▶ Task to complete
Print every line of the listing exactly, please.

▶ Records for this exercise
***

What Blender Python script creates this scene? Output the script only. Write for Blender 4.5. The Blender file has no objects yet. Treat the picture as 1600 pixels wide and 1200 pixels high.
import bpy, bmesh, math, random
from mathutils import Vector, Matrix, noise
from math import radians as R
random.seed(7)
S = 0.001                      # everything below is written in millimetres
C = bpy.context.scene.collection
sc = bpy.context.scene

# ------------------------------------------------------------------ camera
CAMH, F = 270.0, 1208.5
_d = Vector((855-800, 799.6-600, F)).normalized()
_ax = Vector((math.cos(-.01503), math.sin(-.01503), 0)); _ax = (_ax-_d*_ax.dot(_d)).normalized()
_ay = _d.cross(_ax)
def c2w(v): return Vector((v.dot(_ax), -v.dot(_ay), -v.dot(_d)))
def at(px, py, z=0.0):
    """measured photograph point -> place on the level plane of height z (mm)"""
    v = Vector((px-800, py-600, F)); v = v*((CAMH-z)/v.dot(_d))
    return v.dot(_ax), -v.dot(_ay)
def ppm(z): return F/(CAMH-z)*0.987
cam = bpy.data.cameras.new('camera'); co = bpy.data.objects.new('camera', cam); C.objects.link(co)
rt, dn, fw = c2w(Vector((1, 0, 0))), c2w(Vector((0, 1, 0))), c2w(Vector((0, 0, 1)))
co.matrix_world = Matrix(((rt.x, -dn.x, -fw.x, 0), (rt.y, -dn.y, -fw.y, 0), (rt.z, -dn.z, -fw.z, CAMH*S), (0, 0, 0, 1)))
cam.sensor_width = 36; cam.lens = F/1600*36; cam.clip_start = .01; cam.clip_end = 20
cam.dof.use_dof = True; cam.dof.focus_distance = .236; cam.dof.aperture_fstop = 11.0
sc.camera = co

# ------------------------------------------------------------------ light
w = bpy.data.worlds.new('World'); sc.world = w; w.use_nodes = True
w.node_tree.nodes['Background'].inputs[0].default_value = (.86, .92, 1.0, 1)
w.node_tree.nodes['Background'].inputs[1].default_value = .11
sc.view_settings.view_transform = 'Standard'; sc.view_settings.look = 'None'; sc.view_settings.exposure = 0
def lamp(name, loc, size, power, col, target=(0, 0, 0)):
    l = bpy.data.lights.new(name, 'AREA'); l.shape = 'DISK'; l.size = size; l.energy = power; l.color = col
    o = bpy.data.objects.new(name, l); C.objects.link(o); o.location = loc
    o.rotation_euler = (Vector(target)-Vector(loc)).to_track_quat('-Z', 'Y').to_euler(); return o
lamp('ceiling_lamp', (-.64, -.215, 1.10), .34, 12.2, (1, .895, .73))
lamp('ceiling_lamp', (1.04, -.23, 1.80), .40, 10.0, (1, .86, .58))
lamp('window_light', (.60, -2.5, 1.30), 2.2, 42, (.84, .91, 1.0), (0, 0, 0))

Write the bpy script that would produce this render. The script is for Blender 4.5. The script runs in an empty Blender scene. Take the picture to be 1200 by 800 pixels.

***

▶ Result
What Blender Python script creates this scene? Output the script only. Write for Blender 4.5. The Blender file has no objects yet. Treat the picture as 1600 pixels wide and 1200 pixels high.
import bpy, bmesh, math, random
from mathutils import Vector, Matrix, noise
from math import radians as R
random.seed(7)
S = 0.001                      # everything below is written in millimetres
C = bpy.context.scene.collection
sc = bpy.context.scene

# ------------------------------------------------------------------ camera
CAMH, F = 270.0, 1208.5
_d = Vector((855-800, 799.6-600, F)).normalized()
_ax = Vector((math.cos(-.01503), math.sin(-.01503), 0)); _ax = (_ax-_d*_ax.dot(_d)).normalized()
_ay = _d.cross(_ax)
def c2w(v): return Vector((v.dot(_ax), -v.dot(_ay), -v.dot(_d)))
def at(px, py, z=0.0):
    """measured photograph point -> place on the level plane of height z (mm)"""
    v = Vector((px-800, py-600, F)); v = v*((CAMH-z)/v.dot(_d))
    return v.dot(_ax), -v.dot(_ay)
def ppm(z): return F/(CAMH-z)*0.987
cam = bpy.data.cameras.new('camera'); co = bpy.data.objects.new('camera', cam); C.objects.link(co)
rt, dn, fw = c2w(Vector((1, 0, 0))), c2w(Vector((0, 1, 0))), c2w(Vector((0, 0, 1)))
co.matrix_world = Matrix(((rt.x, -dn.x, -fw.x, 0), (rt.y, -dn.y, -fw.y, 0), (rt.z, -dn.z, -fw.z, CAMH*S), (0, 0, 0, 1)))
cam.sensor_width = 36; cam.lens = F/1600*36; cam.clip_start = .01; cam.clip_end = 20
cam.dof.use_dof = True; cam.dof.focus_distance = .236; cam.dof.aperture_fstop = 11.0
sc.camera = co

# ------------------------------------------------------------------ light
w = bpy.data.worlds.new('World'); sc.world = w; w.use_nodes = True
w.node_tree.nodes['Background'].inputs[0].default_value = (.86, .92, 1.0, 1)
w.node_tree.nodes['Background'].inputs[1].default_value = .11
sc.view_settings.view_transform = 'Standard'; sc.view_settings.look = 'None'; sc.view_settings.exposure = 0
def lamp(name, loc, size, power, col, target=(0, 0, 0)):
    l = bpy.data.lights.new(name, 'AREA'); l.shape = 'DISK'; l.size = size; l.energy = power; l.color = col
    o = bpy.data.objects.new(name, l); C.objects.link(o); o.location = loc
    o.rotation_euler = (Vector(target)-Vector(loc)).to_track_quat('-Z', 'Y').to_euler(); return o
lamp('ceiling_lamp', (-.64, -.215, 1.10), .34, 12.2, (1, .895, .73))
lamp('ceiling_lamp', (1.04, -.23, 1.80), .40, 10.0, (1, .86, .58))
lamp('window_light', (.60, -2.5, 1.30), 2.2, 42, (.84, .91, 1.0), (0, 0, 0))

Write the bpy script that would produce this render. The script is for Blender 4.5. The script runs in an empty Blender scene. Take the picture to be 1200 by 800 pixels.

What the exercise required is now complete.